Summary of Wild at Heart by John Eldredge

The question that haunts every man

Every man is haunted by the question, “Am I really a man? Have I got what it takes… when it counts?”

What have you done with your question? Where have you taken it? You see, a man’s core question does not go away. It is a hunger so essential to our souls that it will compel us to find a resolution. In truth, it drives everything we do.

The wound

Every man carries a wound. We live in a world full of broken people. We are all sons of Adam. Most men deny their wound – deny that it happened, deny that it hurt, certainly deny that it’s shaping the way they live today. But a wound that is denied is a wound that cannot heal.

Healing the wound

The whole false self is an elaborate defense against entering our wounded heart. It is a chosen blindness. We are made to depend on God; we are made for union with him and nothing about us works right without it. There are no formulas with God. The way in which God heals our wound is a deeply personal process.

The masculine heart has 3 core desires:

  1. Battle to fight
  2. Adventure to live
  3. Beauty to rescue

1st core desire: Battle to fight

Most men think they are simply here on earth to kill time – and it’s killing them. Man is not born into a sitcom or a soap opera; he is born into a world at war. This is not Home Improvement; it’s Saving Private Ryan. There will be many, many battles to fight on many different battlefields.

“Enemy-occupied territory – that is what this world is.” – CS Lewis

Truth be told, most of us are faking our way through life. We pick only those battles we are sure to win, only those adventures we are sure to handle, only those beauties we are sure to rescue.

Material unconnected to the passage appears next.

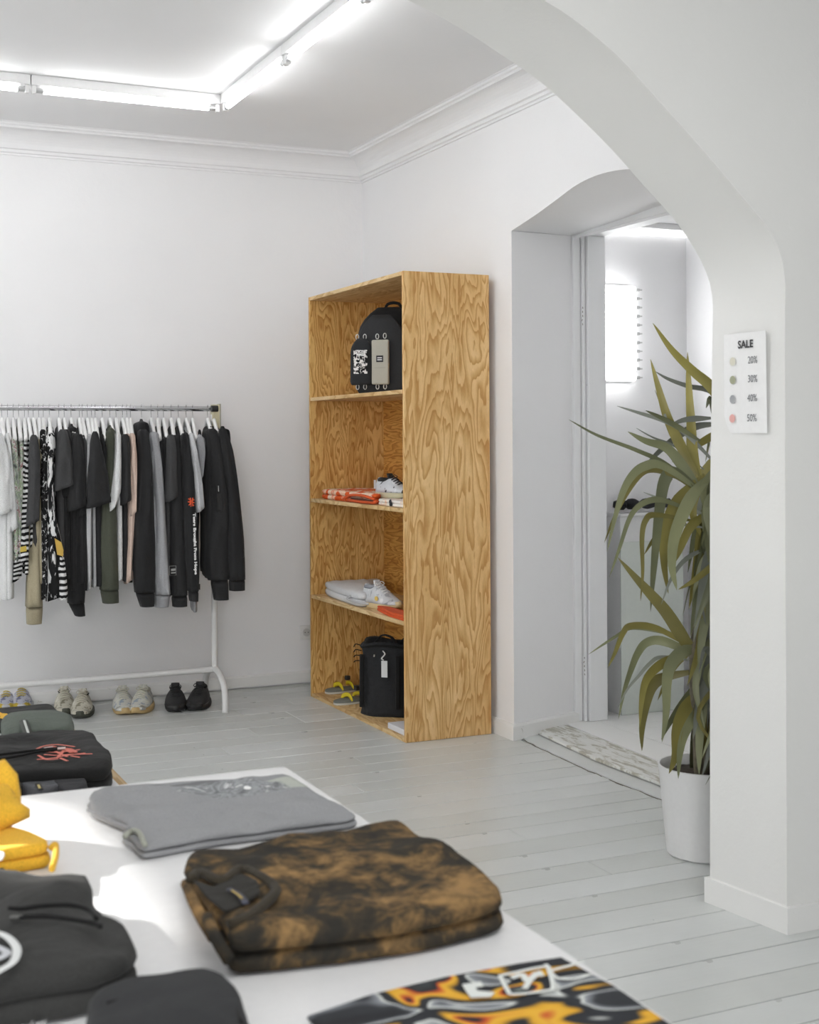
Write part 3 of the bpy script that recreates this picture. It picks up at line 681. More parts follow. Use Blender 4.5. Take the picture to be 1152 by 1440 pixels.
# ------------------------------------------------------------------ back table goods
bt = thing('folded_tshirt', 'folded black t-shirt with white and yellow print at the far end of the low table', 't-shirt', (0, 0, 0))
b1 = zp([(-40, 1003), (20, 998), (66, 994), (75, 997), (92, 1013), (82, 1019), (-40, 1030)], TB + .012)
soft('folded_body', b1, pZ(20, 1012, TB + .012), .022, M_BLK2, bt, TB + .0025, wr=.002, seed=2, layers=2)
zq = TB + .0285
def daub(q, r, c, par, z, nm='print_stroke'):
    return MB().tube(cr_spline(zp(q, z), 3), r, 5, flat=.15).build(nm, plain(c, .8), par)
for q in ([(20, 1006), (34, 1007), (50, 1004)], [(16, 1013), (36, 1011), (56, 1008)], [(24, 1010), (40, 1013), (52, 1011)], [(66, 1002), (71, 1006), (69, 1010)], [(72, 1003), (74, 1009), (79, 1012)], [(66, 1006), (75, 1007)], [(71, 1012), (76, 1008), (82, 1013)]): daub(q, .0045, 'DADADA', bt, zq)
for q in ([(-6, 1001), (2, 1005), (10, 1010)], [(-8, 1010), (4, 1009), (16, 1014)], [(-4, 1006), (6, 1004), (14, 1012)]): daub(q, .010, 'D9A82C', bt, zq)
gb = thing('green_bag', 'grey-green zipped crossbody bag lying on the low table', 'bag', (0, 0, 0))
M_GRN = cloth('5A625A', .35)
g1 = zp([(1, 1026), (12, 1016), (45, 1013), (80, 1013), (100, 1019), (105, 1030), (99, 1040), (60, 1045), (20, 1050), (6, 1044)], TB + .03)
soft('bag_body', g1, pZ(52, 1030, TB + .03), .062, M_GRN, gb, TB + .0025, wr=.003, seed=14, dome=.012)
MB().tube(cr_spline(zp([(33, 1013), (36, 1022), (39, 1031)], TB + .0835), 4), .012, 6, flat=.25).build('strap', plain('3B3E39', .7), gb)
MB().tube(cr_spline(zp([(34, 1013), (37, 1022), (40, 1031)], TB + .0865), 4), .0035, 6, flat=.18).build('strap_print', plain('BFC2BE', .7), gb)
MB().tube(cr_spline([pZ(34, 1036, TB + .055), pZ(40, 1034, TB + .06), pZ(47, 1036, TB + .052), pZ(46, 1043, TB + .03), pZ(36, 1045, TB + .028), pZ(34, 1038, TB + .05)], 4), .003, 6).build('buckle', plain('7D7A60', .4, .3), gb)
MB().tube(cr_spline(zp([(6, 1026), (40, 1033), (75, 1032), (100, 1027)], TB + .05), 4), .002, 6).build('zip', plain('3E443E', .5), gb)
hd = thing('folded_hoodie', 'folded black hoodie with coral spider print on the low table', 'hoodie', (0, 0, 0))
h1 = zp([(-60, 1056), (0, 1052), (60, 1046), (118, 1044), (132, 1049), (140, 1062), (156, 1078), (158, 1092), (146, 1102), (60, 1108), (-60, 1112)], TB + .035)
soft('folded_body', h1, pZ(50, 1078, TB + .035), .075, cloth('252525', .5), hd, TB + .0025, wr=.010, seed=31, layers=2, dome=.006)
hz2 = TB + .088
for q in ([(52, 1053), (62, 1049), (80, 1047), (105, 1050)], [(60, 1057), (80, 1058), (100, 1056), (112, 1054)], [(62, 1061), (78, 1062), (95, 1061), (130, 1060)], [(52, 1068), (75, 1066), (95, 1062), (120, 1059)], [(54, 1062), (66, 1068), (82, 1067)], [(85, 1066), (95, 1070)], [(70, 1052), (85, 1060), (95, 1064)], [(92, 1052), (86, 1060), (80, 1066)], [(75, 1050), (95, 1055), (108, 1058)], [(100, 1063), (112, 1065)]): daub(q, .0042, 'CF7566', hd, hz2)
daub([(70, 1050), (82, 1053), (96, 1054), (104, 1058)], .012, 'C96F61', hd, hz2 - .0008)
for q in ([(-40, 1066), (10, 1060), (50, 1055), (82, 1052)], [(-40, 1072), (10, 1066), (50, 1058), (80, 1054)]): MB().tube(cr_spline(zp(q, hz2 + .004), 4), .0035, 6).build('drawstring', M_CORD, hd, smooth=True)
for q in ([(62, 1053), (74, 1051)], [(81, 1053), (92, 1052)]): MB().tube(zp(q, hz2 + .005), .0036, 6).build('cord_tip', plain('C9B8B4', .35, .4), hd)
# beanies
for k, (x, wd, c, lb) in enumerate([(8, 24, '33322F', 'dark olive folded beanie, leftmost of the row in front of the spider hoodie'), (56, 27, '56575B', 'grey folded beanie with small label in front of the spider hoodie'), (98, 24, '343437', 'charcoal folded beanie between the grey beanie and the coral one')]):
    b = thing('beanie', lb, 'hat', (0, 0, 0), group='beanies on the low table')
    o1 = zp([(x - wd, 1112), (x - wd + 3, 1104), (x - 8, 1099), (x + 10, 1098), (x + wd - 3, 1104), (x + wd, 1116), (x, 1126)], TB + .03)
    soft('knit_body', o1, pZ(x, 1111, TB + .03), .05, cloth(c), b, TB + .0025, wr=.003, seed=40 + k, rings=6)
    if k < 2: MB().tube(zp([(x - 3, 1102), (x + 1, 1110)], TB + .056), .0075, 6, flat=.25).build('woven_label', plain('27251E', .7), b); MB().tube(zp([(x - 2, 1103.5), (x, 1108.5)], TB + .0578), .003, 6, flat=.25).build('label_print', plain('B5A562', .7), b)
tag(soft('folded_cloth', zp([(120, 1108), (150, 1098), (152, 1104), (140, 1112), (120, 1118)], TB + .01), pZ(138, 1107, TB + .01), .02, cloth('DE5E50'), None, TB + .0025, seed=50, rings=4), 'small coral red folded cloth poking out in front of the spider hoodie', 'clothing')

# ------------------------------------------------------------------ clothes rack
BYR = 6.85; BZR = 1.566
rk = thing('clothes_rack', 'white steel clothes rack with a chrome rail by the back wall', 'clothes rack', (2.0, BYR, 0))
M_WM = plain('E4E4E3', .35); M_CHR = plain('C8C9CB', .16, 1.0)
def loc_(p): return Vector(p) - Vector((2.0, BYR, 0))
px_ = 2.0
MB().tube([(-2.62, 0, BZR), (.03, 0, BZR)], .0135, 16).build('rail', M_CHR, rk, auto=40)
MB().tube([(-2.60, 0, .195), (-.008, 0, .195)], .0165, 12).build('lower_bar', M_WM, rk, auto=40)
for e in (0, -2.6):
    MB().tube([(e, 0, .19), (e, 0, BZR - .03)], .0165, 12).build('post', M_WM, rk, auto=40)
    ft = []
    for s in (-1, 1):
        MB().tube(cr_spline([(e, 0, .20), (e, s * .04, .195), (e, s * .10, .178), (e, s * .16, .14), (e, s * .185, .08), (e, s * .19, .0)], 5), .017, 12).build('foot', M_WM, rk, smooth=True)
    MB().box((e - .012, -.022, BZR - .15), (e + .030, .022, BZR + .022)).build('bracket', plain('CDC6A6', .35), rk, bevel=.004)
    MB().box((e + .026, -.024, BZR - .13), (e + .034, .024, BZR + .026)).build('bracket_plate', plain('9E9C8E', .3, .8), rk, bevel=.002)
    MB().tube([(e - .02, -.03, BZR), (e + .014, -.03, BZR)], .017, 10).build('clamp_knob', plain('2D2D2D', .5), rk, auto=40)

def zebra_mat(name, c1='DADADA', c2='1E1E1F', sc=12):
    if name in MATS: return MATS[name]
    a = N(name, .85, .2); v = a.coord((1, 1, 1)); w_ = a.n('TexWave', wave_type='BANDS', bands_direction='Z')
    w_.inputs['Scale'].default_value = sc; w_.inputs['Distortion'].default_value = 11; w_.inputs['Detail'].default_value = 1; w_.inputs['Detail Scale'].default_value = .5
    a.l(v, w_.inputs['Vector']); a.col(a.ramp(w_.outputs['Fac'], [(.45, c2), (.55, c1)])); a.bump(a.noise(v, 9, 3), .3, .02); MATS[name] = a.m; return a.m
def splash_mat(name, stops, sc=9, stretch=(1, 1, .35), dist=2):
    if name in MATS: return MATS[name]
    a = N(name, .88, .2); v = a.coord(stretch); a.col(a.ramp(a.noise(v, sc, 3, .6, dist), stops)); a.bump(a.noise(a.coord(), 9, 3), .3, .02); MATS[name] = a.m; return a.m
ZB = zebra_mat('zebra_cloth')
SPL = splash_mat('black_white_print', [(.44, '1C1C1D'), (.50, '232324'), (.53, 'DCDCDC'), (.7, 'E4E4E4')], 14)
SPK = splash_mat('black_speckled_print', [(.58, '1E1E1F'), (.62, 'C8C8C8')], 30, (1, 1, .8))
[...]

“The mass of men lead lives of quiet desperation.” – Henry David Thoreau

A man must have a battle to fight, a great mission to his life. That is why God created you – to be his intimate ally, to join him in the Great Battle. There is no other man who can replace you in your life, in the arena you’ve been called to. If you leave your place in the line, it will remain empty.

“Without Christ a man must fail miserably or succeed even more miserably.” – Macdonald

2nd core desire: An adventure to live

Adventure, with all its requisite danger and wildness, is a deeply spiritual longing written into the soul of man. Even if your father did his job, he can only take you partway. There comes a time when you have to leave all that is familiar, and go on into the unknown with God.  Life is not a problem to be solved; it is an adventure to be lived.

“Don’t ask yourself what the world needs. Ask yourself what makes you come alive, and go do that, because what the world needs is people who have come alive.” – Howard Thurman

What is written in your heart?

“Courage is almost a contradiction in terms. It means a strong desire to live taking the form of a readiness to die. “He that will lose his life, the same shall save it,” it not a piece of mysticism for saints and heroes. It is a piece of everyday advice for sailors or mountaineers… He must seek his life in a spirit of furious indifference to it; he must desire life like water and yet drink death like wine.” – GK Chesterton

3rd core desire: A beauty to rescue

A man doesn’t just need a battle to fight; he needs someone to fight for. The number one problem between men and their women is that we men, when asking to truly fight for her… hesitate. We are still seeking to save ourselves; we have forgotten the deep pleasure of spilling our life for another.

Will you fight for her?

Learning to fight for the Beauty is not only one of man’s core passions, it is one of life’s greatest joys.